Most notably, recent achievements in epidemic prevention will help the country to continue welcoming waves of shifting production of manufacturing companies from China.

Hieu predicts that demand for industrial property rental from these companies will increase ahead in the near future, mainly because of industrial groups such as machinery & equipment, particularly auto parts and components, electronics, and apparel.

Moreover, the nation is currently the third largest country in ASEAN with a population of 96 million people, whilst its GDP per capita reached an average of US$3,500 in 2019, surpassing the US$3,000 standard of a person who can typically afford a car, according to the Nikkei Times.

The Vietnamese industrial property market is expected to run smoothly over the coming years as a result of limited supply, in terms of land, ready-built factories, and warehouses, in the context of rapidly growing demand from companies that operate in assembling, spare parts, and trading automobiles.

Despite these positive factors, according to CBRE, a provider of commercial real estate services, fresh opportunities also come with potential risks.
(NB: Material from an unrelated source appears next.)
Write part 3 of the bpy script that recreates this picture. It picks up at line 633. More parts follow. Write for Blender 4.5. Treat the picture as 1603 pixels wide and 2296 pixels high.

Indeed, a sudden shift of production to the country will likely lead to bottlenecks caused as a result of the scarcity of the supply sources. Meanwhile, investors will also struggle to have sufficient time to market quality industrial products as it is typically time-consuming work, especially in terms of legal procedures.

Furthermore, the lack of temporary human resources and the limited infrastructure system that exists locally are set to be barriers to the nation’s growth prospects for the industrial property market over the short term.

When faced with these challenges, CBRE believes that investors who have available clean land funds should speed up the construction of workshops as a means of preparing for new expansion opportunities.

Furthermore, financiers who are newcomers or are interested in investing in this market must be proactive to seize upon these rare development opportunities. The Government should therefore put in place appropriate measures aimed at dealing with these shortcomings in order to ensure that domestic businesses are fully able to maximise the competitive advantages they enjoy from the EVFTA.